14) A lesão jurídica resultante do crime de furto não pode ser considerada insignificante quando o valor dos bens subtraídos perfaz mais de 10% do salário mínimo vigente à época dos fatos.
Como vimos nos comentários à tese nº 9, é necessário diferenciar, no furto, o objeto de pequeno valor do objeto de valor insignificante. É considerado de pequeno valor o bem avaliado em algo próximo do salário mínimo vigente no momento do crime. Para que o furto seja considerado insignificante, convencionou-se que o valor do objeto subtraído não pode ultrapassar 10% (dez por cento) do salário mínimo:
“Na hipótese, tendo em vista o valor da res furtivae, avaliada em R$ 107,67, portanto, superior a 10% do salário-mínimo à época do fato, em 2019, que correspondia a R$ 998,00, resta superado o critério adotado pela jurisprudência e, ausente, pois, o requisito da inexpressividade da lesão ao bem jurídico. Tais circunstâncias, decerto, obstam o reconhecimento da atipicidade material” (AgRg no HC 626.351/SC, j. 15/12/2020).
15) Nos casos de continuidade delitiva o valor a ser considerado para fins de concessão do privilégio (artigo 155, § 2º, do CP) ou do reconhecimento da insignificância é a soma dos bens subtraídos.
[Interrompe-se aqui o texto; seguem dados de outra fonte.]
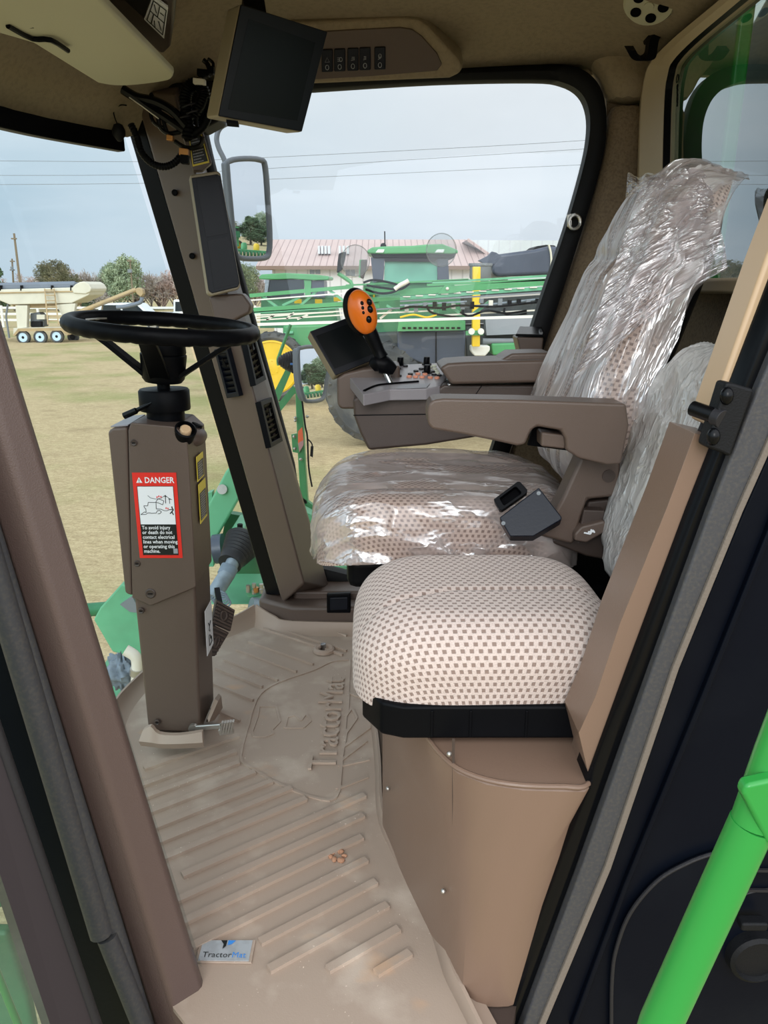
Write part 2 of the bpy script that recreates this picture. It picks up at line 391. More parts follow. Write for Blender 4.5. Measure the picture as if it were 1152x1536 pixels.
# ------------------------------------------------------------------ cushions
def cushion(mb, C, U, Vd, W, hu, hv, er, drop, n=64, k=4.0, h=None, off=0, wr=0, ws=8, taper=0, ragged=0, seed=0, kv=None):
    C = V(C); U = V(U).normalized(); Vd = V(Vd).normalized(); W = V(W).normalized()
    av = (hu+hv)/2; e = er/av; smax = er*PI/2 + drop - er
    A = 1 - e + smax/av
    hu += off; hv += off
    def fn(i, j):
        a = (i*2-1)*A; b = (j*2-1)*A
        nn = max((abs(a)**k + abs(b)**k)**(1/k), 1e-6)
        rag = 1.0
        if ragged: rag = 1 + ragged*(noise.noise(V((math.atan2(b, a)*2.2, seed, 0))))
        s = (nn-(1-e))*av; s = min(s, smax*rag)
        if s <= 0: x, y, z = a, b, 0
        else:
            th = min(s/er, PI/2); R = (1-e)+e*math.sin(th); x, y = a/nn*R, b/nn*R
            z = -er*(1-math.cos(th)) - max(0, s-er*PI/2)
        hh = h(x, y) if h else 0
        xx = x*(1+taper*y)
        P = C + U*xx*hu + Vd*y*hv + W*(z+hh+off)
        if wr:
            wsu, wsv = ws if isinstance(ws, tuple) else (ws, ws)
            q = V((a*hu*wsu + b*hv*wsv*.35, b*hv*wsv, seed*3.1))
            w = noise.fractal(q, 1.0, 2.1, 2)
            rdg = 1-abs(noise.noise(q*V((1, 1, 1)).length/1.7321*1.0 + V((9, 2, 4))))*2
            dirn = (P-(C-W*.1)).normalized()
            P = P + dirn*(w*wr + max(rdg, 0)**4*wr*.8)
        return P
    mb.grid(fn, n, n, uvf=lambda i, j: ((i*2-1)*A*hu, (j*2-1)*A*hv))
    return mb
# ================================================================== THE CAB SHELL
# floor
o = MB().prism([V(p) for p in [(-.19,.93,-.03),(.19,.90,-.03),(.225,1.0,-.03),(.75,1.01,-.03),(.765,2.55,-.03),(-.36,2.55,-.03),(-.56,2.3,-.03),(-.71,1.9,-.03),(-.68,1.5,-.03),(-.47,1.12,-.03)]], (0,0,.028)).build('floor', 'brown_dark')
struct(o)
# door step edge below the sill
o = MB().prism([V(p) for p in [(-.24,.88,-.35),(.19,.88,-.35),(.19,.95,-.35),(-.24,.95,-.35)]], (0,0,.345)).build('trim_5', 'black'); struct(o)
# ceiling: loft from window header line to flat roof liner
outer = [(-.575,.99,1.52),(-.80,1.3,1.49),(-.91,1.6,1.485),(-.93,1.85,1.485),(-.88,2.1,1.49),(-.73,2.40,1.50),(-.62,2.50,1.585),(-.45,2.53,1.655),(-.1,2.54,1.668),(.3,2.54,1.69),(.56,2.53,1.705),(.72,2.50,1.70),(.775,2.40,1.70),(.78,1.8,1.72),(.78,1.0,1.72),(.6,.98,1.72),(0,.97,1.68),(-.4,.97,1.6)]
cen = V((-.02, 1.72, 0))
rings = []
for k, z, q in ((0, None, 0), (.10, .35, 0), (.22, .72, 0), (.36, .94, 0), (.5, 1.0, 0), (.97, 1.0, 0)):
    r = []
    for p in catmull(outer, 3, True):
        p = V(p); zz = p.z if z is None else lerp(p.z, 1.785, z)
        xy = V((p.x, p.y, 0)).lerp(cen, k); r.append(V((xy.x, xy.y, zz)))
    rings.append(r)
mb = MB(); mb.ring(rings, cap=False)
mb.poly(list(reversed(rings[-1])))
o = mb.build('ceiling', 'headliner', sm=60, solid=.012); struct(o)
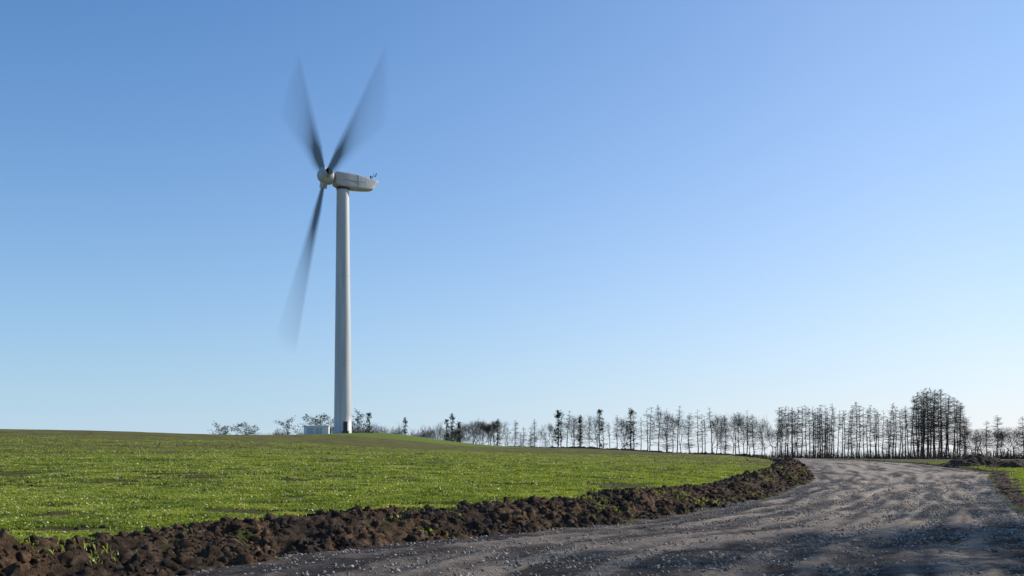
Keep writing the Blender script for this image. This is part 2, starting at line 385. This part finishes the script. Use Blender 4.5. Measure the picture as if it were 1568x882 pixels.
lathe('tower',[(1.95,-.6),(1.95,.12),(1.74,.14)]+[(1.72-(1.72-1.2)*t,.15+(top-.15)*t) for t in np.linspace(0,1,14)],48,m_white,tb)
for i,f in enumerate((.30,.64)):
    r=1.72-(.52)*f+.012; lathe('flange_%d'%i,[(r-.03,top*f-.07),(r,top*f-.06),(r,top*f+.06),(r-.03,top*f+.07)],48,m_white,tb)
def box(name,c,s,mat,parent,bev=.03,rotz=0):
    bm=bmesh.new(); bmesh.ops.create_cube(bm,size=1); 
    for v in bm.verts: v.co=Vector((v.co.x*s[0],v.co.y*s[1],v.co.z*s[2]))
    if bev: bmesh.ops.bevel(bm,geom=bm.edges[:],offset=bev,segments=2,affect='EDGES')
    me=bpy.data.meshes.new(name); bm.to_mesh(me); bm.free(); me.materials.append(mat)
    o_=bpy.data.objects.new(name,me); o_.location=c; o_.rotation_euler=(0,0,rotz); col.objects.link(o_); o_.parent=parent; return o_
box('tower_door',(.75,-1.58,1.5),(.8,.12,1.9),m_dark,tb,.02,.44)
box('door_steps',(.85,-1.95,.35),(1.1,.7,.5),m_dark,tb,.02,.44)
head=bpy.data.objects.new('nacelle_head',None); col.objects.link(head); head.parent=tb; head.location=(0,0,hubz); head.rotation_euler=(0,0,PSI)
kx=1/math.cos(PSI)
secs=[(-1.55,.95,.70,-1.1,0),(-1.5,1.2,1.0,-1.4,0),(-.9,1.35,1.06,-1.70,0),(.5,1.38,1.08,-1.82,0),(2.3,1.34,1.0,-1.80,0),(3.6,1.24,.83,-1.72,0),(4.9,1.04,.62,-1.55,0),(5.6,.90,.50,-1.40,-.25),(6.2,.82,.40,-1.1,-.8),(6.3,.65,.30,-.9,-.85)]
V=[];seg=44
for x_,hw,zt,zb,sl in secs:
    zc=(zt+zb)/2; hh=(zt-zb)/2
    for j in range(seg):
        a=2*math.pi*j/seg; c_,s_=math.cos(a),math.sin(a); e=.2; zz=hh*math.copysign(abs(s_)**e,s_)
        V.append(((x_+sl*(hh-zz)/(2*hh))*kx*.99,hw*math.copysign(abs(c_)**e,c_),zc+zz))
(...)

Na continuidade delitiva, a série de crimes cometidos nas mesmas circunstâncias de tempo, local e modo de execução é considerada como crime único para os efeitos da aplicação da pena. Nessas circunstâncias, o furto só é considerado de pequeno valor se, somados, os objetos subtraídos não ultrapassam o valor do salário mínimo vigente à época das condutas criminosas. Da mesma forma, o furto só pode ser insignificante se o resultado da soma de todos os objetos permanecer no limite de 10% (dez por cento) do salário mínimo:
“A jurisprudência desta Corte Superior de Justiça é no sentido de que, tratando-se de crimes em continuidade delitiva, o valor a ser considerado para fins de concessão do privilégio (artigos 155, §2º, e 171, §1º, do CP) é a soma da vantagem obtida pelo agente do crime. Precedentes” (AgRg no AREsp 712.222/MG, j. 03/11/2015).